To this day, I still do tutoring, and I do a lot of volunteering and activism within the Jewish community while also trying to actively wrap my head around religion and this feeling that a god can hate anyone – especially a group of queer people just because they are queer.
A couple of weeks ago, we had the Parsha Acharei Mot, which is the Parsha that specifically talks about “a man shall not lie with a man as he would a woman for this is an abhorrence.”
And I've given, at this point now, including this last time, three different devars, or sermons, about the topic.

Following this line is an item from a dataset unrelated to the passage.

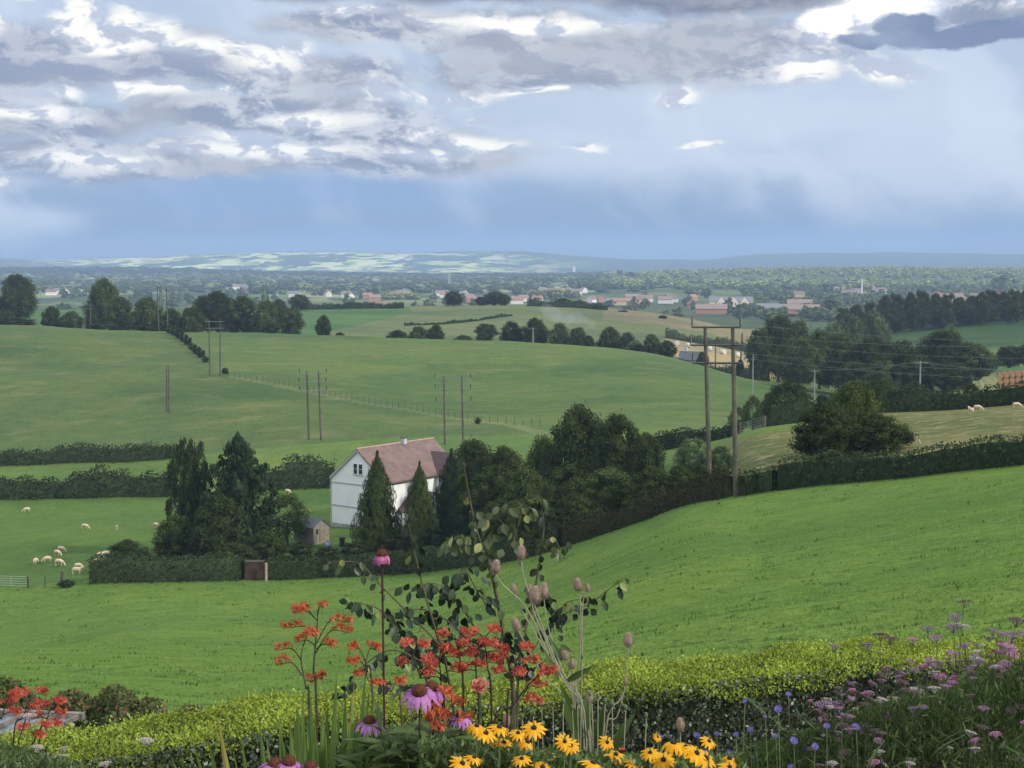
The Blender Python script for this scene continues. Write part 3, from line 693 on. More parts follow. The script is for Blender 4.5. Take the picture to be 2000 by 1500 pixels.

And I think what I've realized is that particular phrasing – even if it no longer hurts me the way that it did the first time I read it – has been used for 1000s of years to persecute and ostracize individuals purely based on who they are.
"That particular phrasing – even if it no longer hurts me the way that it did the first time I read it – has been used for 1000s of years to persecute and ostracize individuals purely based on who they are."Tisya Cooke
I think now I'm very much at a place where I know it's coming, and so, I'm not surprised by it, necessarily, but it still feels like a dagger every single time.
There's no great way of talking about it and trying to say that, “Oh, we as a society have moved on, so therefore it's not important.” It still is written in every single Torah, in every single Chumash, the English translation of it, to this day,
And again, it's cited by not only Jews but Christians and other groups as the reason why we must hate queer people.
And so, even if we as a society have tried to move on from it, we have to be able to look at it and say that's f**ked up.
And so, it is still very much a deep sense of pain every single time.
I've been very blessed and very happy to be surrounded by not only the rabbi, but quite a few friends who are queer, and when recently we had Passover – I had friends over for the Passover seder, and we just had fun for four hours.
You cook a meal for your friends, you talk Torah with your friends, during Yom Kippur you starve yourself for almost two days with your friends.
And even when you hangry and kind of a b**ch towards the end of it, you're still having these fun moments with the people you care about.
And the other nice thing is to this day – because I have such a large family – every time I get a text from my family, whether it's talking about something that we have planned coming up, or just talking about nieces and nephews being idiots, because nieces and nephews are like that, it's this moment of just I'm still a part of this. I'm still loved by the people around me.
EDITOR'S NOTE: This interview was conducted in the Spring, just after the Jewish holiday of Passover, which in 2024 was celebrated from April 22-30.
CORRECTION: An earlier version of this story contained several phrases that were not correctly transliterated from Hebrew to English, resulting in misspellings and grammatical errors.